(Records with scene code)
━━━━━━━━━━━━━━━━━━━━
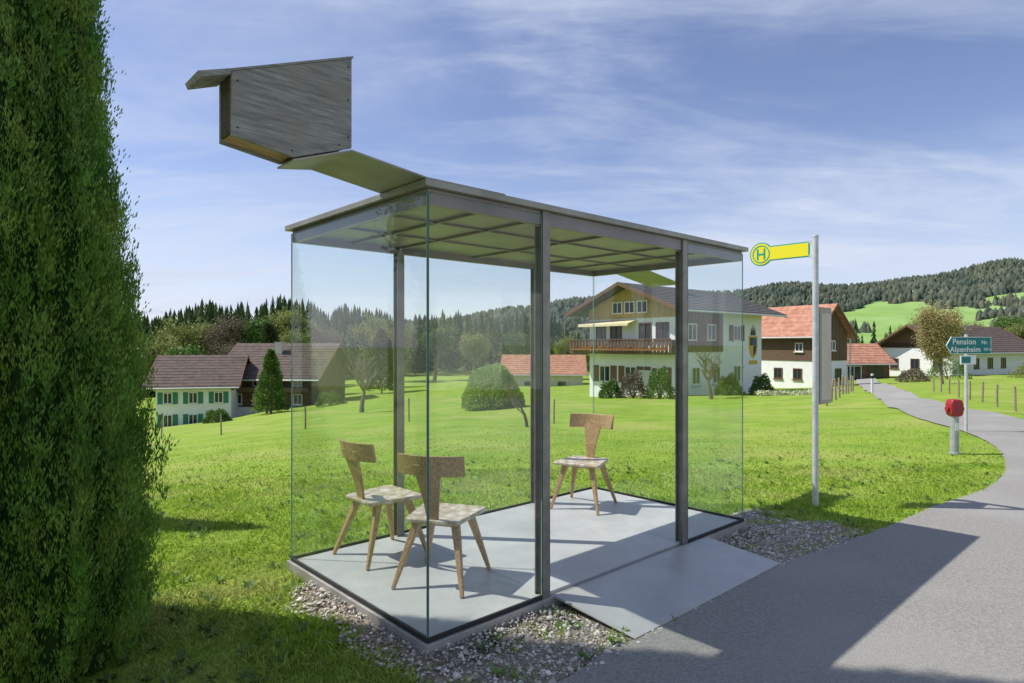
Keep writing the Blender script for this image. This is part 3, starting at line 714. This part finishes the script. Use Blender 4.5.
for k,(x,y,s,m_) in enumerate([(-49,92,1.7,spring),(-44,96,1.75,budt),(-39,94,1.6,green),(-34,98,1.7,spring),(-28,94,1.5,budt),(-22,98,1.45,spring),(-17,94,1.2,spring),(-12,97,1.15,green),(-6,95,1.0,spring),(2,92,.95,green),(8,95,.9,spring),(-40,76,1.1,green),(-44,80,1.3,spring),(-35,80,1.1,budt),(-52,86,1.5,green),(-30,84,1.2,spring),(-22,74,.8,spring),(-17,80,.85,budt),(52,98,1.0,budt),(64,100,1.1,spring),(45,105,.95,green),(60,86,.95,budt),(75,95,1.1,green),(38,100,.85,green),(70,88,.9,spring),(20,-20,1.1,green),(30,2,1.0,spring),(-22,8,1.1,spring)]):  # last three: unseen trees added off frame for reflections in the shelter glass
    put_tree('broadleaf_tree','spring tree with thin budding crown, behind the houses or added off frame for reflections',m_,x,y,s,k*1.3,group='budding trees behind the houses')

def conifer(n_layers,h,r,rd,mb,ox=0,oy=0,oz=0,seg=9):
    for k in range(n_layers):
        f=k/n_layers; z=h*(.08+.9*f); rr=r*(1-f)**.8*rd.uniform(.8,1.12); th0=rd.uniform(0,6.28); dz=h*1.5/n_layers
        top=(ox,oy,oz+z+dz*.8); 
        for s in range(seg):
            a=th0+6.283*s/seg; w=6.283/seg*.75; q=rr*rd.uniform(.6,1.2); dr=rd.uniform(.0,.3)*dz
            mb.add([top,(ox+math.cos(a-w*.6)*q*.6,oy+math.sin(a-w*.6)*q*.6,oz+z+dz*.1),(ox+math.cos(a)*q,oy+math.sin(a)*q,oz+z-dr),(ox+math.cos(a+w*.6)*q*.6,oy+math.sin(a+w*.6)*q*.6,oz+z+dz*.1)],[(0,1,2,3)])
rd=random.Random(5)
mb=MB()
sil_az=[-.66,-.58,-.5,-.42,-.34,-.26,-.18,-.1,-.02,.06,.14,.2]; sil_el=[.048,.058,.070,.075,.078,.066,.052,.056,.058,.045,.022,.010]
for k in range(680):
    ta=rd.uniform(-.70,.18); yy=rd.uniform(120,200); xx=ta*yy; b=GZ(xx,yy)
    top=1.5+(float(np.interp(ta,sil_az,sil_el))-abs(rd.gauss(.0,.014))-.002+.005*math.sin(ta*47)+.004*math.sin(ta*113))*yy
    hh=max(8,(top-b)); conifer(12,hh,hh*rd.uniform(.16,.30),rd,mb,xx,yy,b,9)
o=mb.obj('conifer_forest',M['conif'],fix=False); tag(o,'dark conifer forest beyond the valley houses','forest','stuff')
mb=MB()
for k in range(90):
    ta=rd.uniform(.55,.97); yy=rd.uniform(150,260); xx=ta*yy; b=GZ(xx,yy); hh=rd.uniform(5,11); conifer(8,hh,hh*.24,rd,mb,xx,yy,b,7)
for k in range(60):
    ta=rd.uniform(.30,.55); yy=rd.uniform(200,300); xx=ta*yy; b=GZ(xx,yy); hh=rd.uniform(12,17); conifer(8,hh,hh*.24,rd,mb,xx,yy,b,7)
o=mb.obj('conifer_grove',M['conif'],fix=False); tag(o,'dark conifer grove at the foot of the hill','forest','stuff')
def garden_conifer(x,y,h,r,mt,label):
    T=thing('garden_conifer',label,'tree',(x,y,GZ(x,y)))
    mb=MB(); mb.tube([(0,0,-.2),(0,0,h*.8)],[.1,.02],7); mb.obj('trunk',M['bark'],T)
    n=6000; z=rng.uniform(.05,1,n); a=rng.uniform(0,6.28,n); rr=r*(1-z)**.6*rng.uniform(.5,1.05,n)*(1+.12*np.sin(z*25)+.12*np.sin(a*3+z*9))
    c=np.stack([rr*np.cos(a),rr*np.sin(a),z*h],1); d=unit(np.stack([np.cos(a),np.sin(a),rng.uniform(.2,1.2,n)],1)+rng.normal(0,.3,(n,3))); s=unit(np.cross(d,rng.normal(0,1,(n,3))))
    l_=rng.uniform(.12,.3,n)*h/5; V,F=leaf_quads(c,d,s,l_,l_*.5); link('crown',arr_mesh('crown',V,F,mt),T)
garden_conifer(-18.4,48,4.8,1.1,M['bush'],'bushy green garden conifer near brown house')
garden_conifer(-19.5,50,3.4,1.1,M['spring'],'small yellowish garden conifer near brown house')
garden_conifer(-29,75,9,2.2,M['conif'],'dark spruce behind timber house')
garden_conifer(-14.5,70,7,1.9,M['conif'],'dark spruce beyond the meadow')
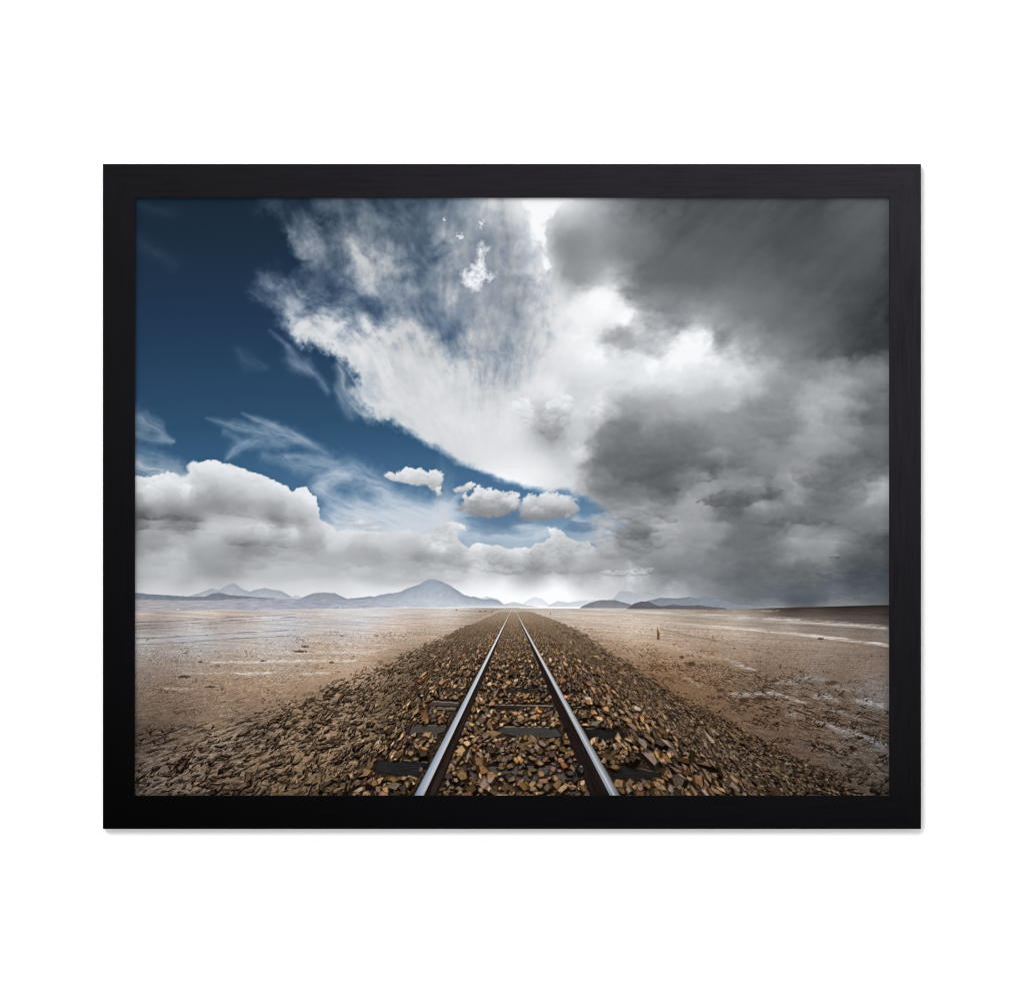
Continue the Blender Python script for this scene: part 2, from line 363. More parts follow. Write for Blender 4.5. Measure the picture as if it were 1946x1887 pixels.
━━━━━━━━━━━━━━━━━━━━
> **Short problem**:
Pictures are to be left out; the records above must be repeated word for word.

> **Answer to the exercise**:
Keep writing the Blender script for this image. This is part 3, starting at line 714. This part finishes the script. Use Blender 4.5.
for k,(x,y,s,m_) in enumerate([(-49,92,1.7,spring),(-44,96,1.75,budt),(-39,94,1.6,green),(-34,98,1.7,spring),(-28,94,1.5,budt),(-22,98,1.45,spring),(-17,94,1.2,spring),(-12,97,1.15,green),(-6,95,1.0,spring),(2,92,.95,green),(8,95,.9,spring),(-40,76,1.1,green),(-44,80,1.3,spring),(-35,80,1.1,budt),(-52,86,1.5,green),(-30,84,1.2,spring),(-22,74,.8,spring),(-17,80,.85,budt),(52,98,1.0,budt),(64,100,1.1,spring),(45,105,.95,green),(60,86,.95,budt),(75,95,1.1,green),(38,100,.85,green),(70,88,.9,spring),(20,-20,1.1,green),(30,2,1.0,spring),(-22,8,1.1,spring)]):  # last three: unseen trees added off frame for reflections in the shelter glass
    put_tree('broadleaf_tree','spring tree with thin budding crown, behind the houses or added off frame for reflections',m_,x,y,s,k*1.3,group='budding trees behind the houses')

def conifer(n_layers,h,r,rd,mb,ox=0,oy=0,oz=0,seg=9):
    for k in range(n_layers):
        f=k/n_layers; z=h*(.08+.9*f); rr=r*(1-f)**.8*rd.uniform(.8,1.12); th0=rd.uniform(0,6.28); dz=h*1.5/n_layers
        top=(ox,oy,oz+z+dz*.8); 
        for s in range(seg):
            a=th0+6.283*s/seg; w=6.283/seg*.75; q=rr*rd.uniform(.6,1.2); dr=rd.uniform(.0,.3)*dz
            mb.add([top,(ox+math.cos(a-w*.6)*q*.6,oy+math.sin(a-w*.6)*q*.6,oz+z+dz*.1),(ox+math.cos(a)*q,oy+math.sin(a)*q,oz+z-dr),(ox+math.cos(a+w*.6)*q*.6,oy+math.sin(a+w*.6)*q*.6,oz+z+dz*.1)],[(0,1,2,3)])
rd=random.Random(5)
mb=MB()
sil_az=[-.66,-.58,-.5,-.42,-.34,-.26,-.18,-.1,-.02,.06,.14,.2]; sil_el=[.048,.058,.070,.075,.078,.066,.052,.056,.058,.045,.022,.010]
for k in range(680):
    ta=rd.uniform(-.70,.18); yy=rd.uniform(120,200); xx=ta*yy; b=GZ(xx,yy)
    top=1.5+(float(np.interp(ta,sil_az,sil_el))-abs(rd.gauss(.0,.014))-.002+.005*math.sin(ta*47)+.004*math.sin(ta*113))*yy
    hh=max(8,(top-b)); conifer(12,hh,hh*rd.uniform(.16,.30),rd,mb,xx,yy,b,9)
o=mb.obj('conifer_forest',M['conif'],fix=False); tag(o,'dark conifer forest beyond the valley houses','forest','stuff')
mb=MB()
for k in range(90):
    ta=rd.uniform(.55,.97); yy=rd.uniform(150,260); xx=ta*yy; b=GZ(xx,yy); hh=rd.uniform(5,11); conifer(8,hh,hh*.24,rd,mb,xx,yy,b,7)
for k in range(60):
    ta=rd.uniform(.30,.55); yy=rd.uniform(200,300); xx=ta*yy; b=GZ(xx,yy); hh=rd.uniform(12,17); conifer(8,hh,hh*.24,rd,mb,xx,yy,b,7)
o=mb.obj('conifer_grove',M['conif'],fix=False); tag(o,'dark conifer grove at the foot of the hill','forest','stuff')
def garden_conifer(x,y,h,r,mt,label):
    T=thing('garden_conifer',label,'tree',(x,y,GZ(x,y)))
    mb=MB(); mb.tube([(0,0,-.2),(0,0,h*.8)],[.1,.02],7); mb.obj('trunk',M['bark'],T)
    n=6000; z=rng.uniform(.05,1,n); a=rng.uniform(0,6.28,n); rr=r*(1-z)**.6*rng.uniform(.5,1.05,n)*(1+.12*np.sin(z*25)+.12*np.sin(a*3+z*9))
    c=np.stack([rr*np.cos(a),rr*np.sin(a),z*h],1); d=unit(np.stack([np.cos(a),np.sin(a),rng.uniform(.2,1.2,n)],1)+rng.normal(0,.3,(n,3))); s=unit(np.cross(d,rng.normal(0,1,(n,3))))
    l_=rng.uniform(.12,.3,n)*h/5; V,F=leaf_quads(c,d,s,l_,l_*.5); link('crown',arr_mesh('crown',V,F,mt),T)
garden_conifer(-18.4,48,4.8,1.1,M['bush'],'bushy green garden conifer near brown house')
garden_conifer(-19.5,50,3.4,1.1,M['spring'],'small yellowish garden conifer near brown house')
garden_conifer(-29,75,9,2.2,M['conif'],'dark spruce behind timber house')
garden_conifer(-14.5,70,7,1.9,M['conif'],'dark spruce beyond the meadow')
Continue the Blender Python script for this scene: part 2, from line 363. More parts follow. Write for Blender 4.5. Measure the picture as if it were 1946x1887 pixels.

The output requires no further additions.